Mike Daisey, who really seems to be unable to abandon the spotlight, continues to give interviews about his monologue and about the revelations of inaccuracies in the monologue.  Eerily enough, one of Mr. Daisey’s earlier monologues was about James Frey, whose fake memoir, A Million Little Pieces, famously unraveled (the monologue is called “Truth”).  Glass asks Mr. Daisey about that monologue on pages 15 and 16 of the transcript.  In that monologue, Daisey had admitted to having fabricated some experiences in order to connect with an audience.  Daisey denies that the inaccurancies about his time in China were a result of such a desire to connect.  He says, “No, no, because I didn’t, um, no I made a choice to put that, you know, I made a choice to put that detail in that scene, in that way.”

Whatever.

Now, reminded of earlier self-important statements about the importance of truth and praising his own scrpulousness in letting his audiences know when he is reporting true events and when he is making stuff up, Daisey has acknowledged that he did not live up to his own standards.  As Daisey puts it on his blog

When I said onstage that I had personally experienced things I in fact did not, I failed to honor the contract I’d established with my audiences over many years and many shows. In doing so, I not only violated their trust, I also made worse art. 
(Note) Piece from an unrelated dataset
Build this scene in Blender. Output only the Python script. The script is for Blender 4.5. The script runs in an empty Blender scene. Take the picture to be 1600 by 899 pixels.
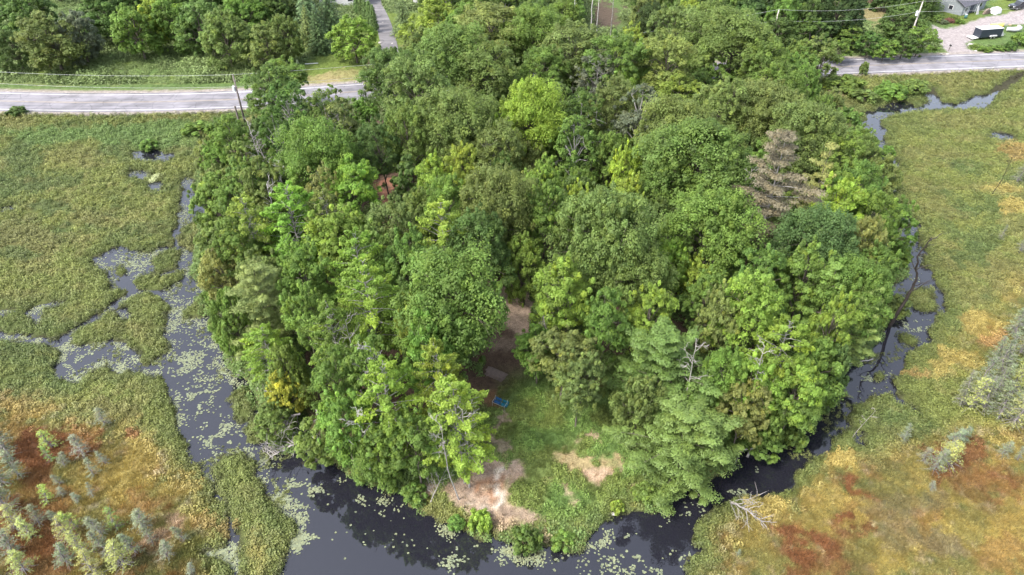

Even in this mode, Daisey is unable to refrain from self-aggrandizement.  He did violate a trust and make worse art than his shows could have been if he were capable of honesty.  But he did not fail to honor a contract because he never entered into a contract with his audience.  

After a series of apologies to the various consituencies who may or may not have been harmed or offended by his transgressions, Daisey concludes by invoking one of his acting teachers and pledging: 

I will be humble before the work.

That’s all well and good, but the acting teacher was probably talking about acting in someone else’s play or performing someone else’s script or at least showing humility when working with other performers.  When one is in the business of first-person monologues and “the work” at issue is a report on one’s own experiences, before what exactly is one being humble?

Joshua Mehigan describes his poetry as a means of rendering his narcissism palatable.  Perhaps that’s what first-person monologues strive for as well.  But once the performer becomes thoroughly unpalatable, one is left with a performance of narcissism itself.